Huawei plans to launch a new all-screen smartphone with under display selfie camera in Paris on October 17. According to a Tencent report, the device may be Huawei's first phone running Harmony OS.
The details of the launch came from Jeb Su, VP of Advanced Technologies at Atherton Research. But it only became widely known in China after dozens of local media outlets pushed notifications about this event through the Apps.
The image tweeted by Su shows a device with almost no bezels and a front dominated entirely by the screen. Chinese smartphone makers have been working on a truly bezel-less smartphone for some time now.

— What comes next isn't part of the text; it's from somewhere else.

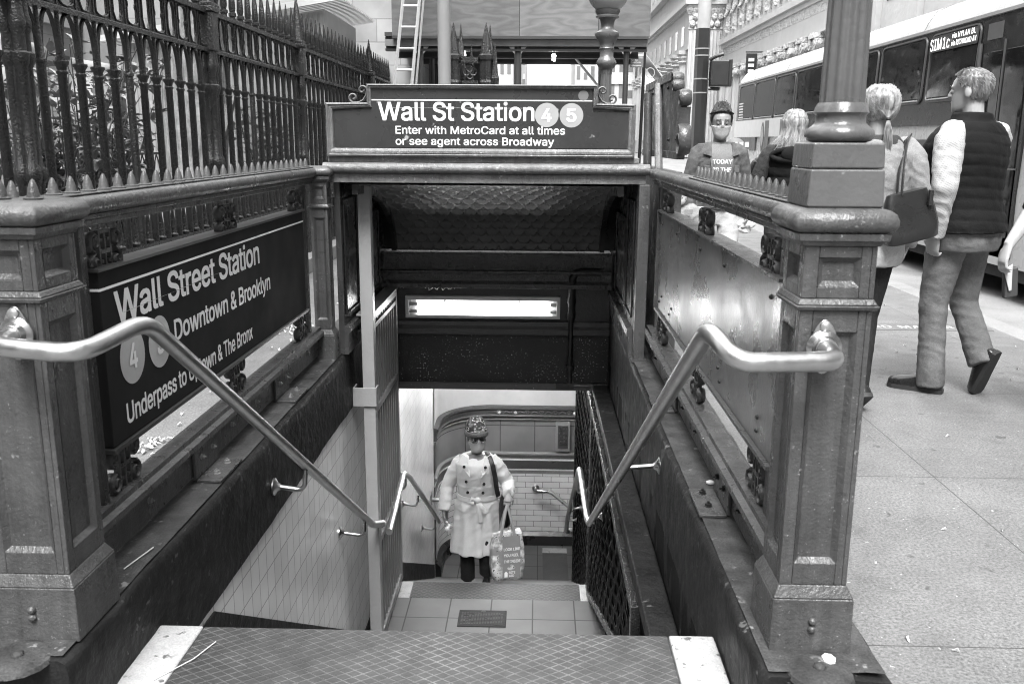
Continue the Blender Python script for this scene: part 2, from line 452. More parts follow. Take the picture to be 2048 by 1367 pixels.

Huawei is no stranger to bringing new technology to the market ahead of its rivals. But launching a smartphone with true edge-to-edge display and selfie camera under the screen will be a big accomplishment, a recent report from BGR noted.
The technology was not expected to be ready at least until early 2020. The details about the device remain scant at this moment and there haven't been any leaks just yet, the report said.
Apart from those intriguing specs however, Chinese media were focusing on the expectation that the upcoming device would run Huawei's Harmony OS.
The Tencent report said Huawei has been testing smartphones running the self-made OS and "if Huawei did launch the device, don't be surprised."
Huawei unveiled the Harmony OS in August at the "Huawei Developer Conference 2019," where the company gave a Chinese-language presentation on HarmonyOS, giving a vague overview with no screenshots or demos.
Harmony OS isn‘t quite targeting smartphones yet, and the OS first debuted on the "Honor Smart Screen" and Huawei TVs released in September.
Huawei said an expansion to smartphones could happen sometime over the next three years, but for now, it wants to stick with Android.
As for what Harmony OS actually is, the company described it as "a microkernel-based OS, distributed OS for all scenarios." Huawei says the OS will run across a range of form factors, and the company even pulled out the old "write once, run everywhere" claim for app developers.
Huawei spent some time the competition, saying Android‘s Linux kernel uses a resource scheduling model "targeting server load" and lacks UI smoothness as a result. In contrast, Huawei promised Harmony would have a faster and more responsive UI.
HarmonyOS will be open source, so hopefully we will see some third-party code reviews once the repo is posted.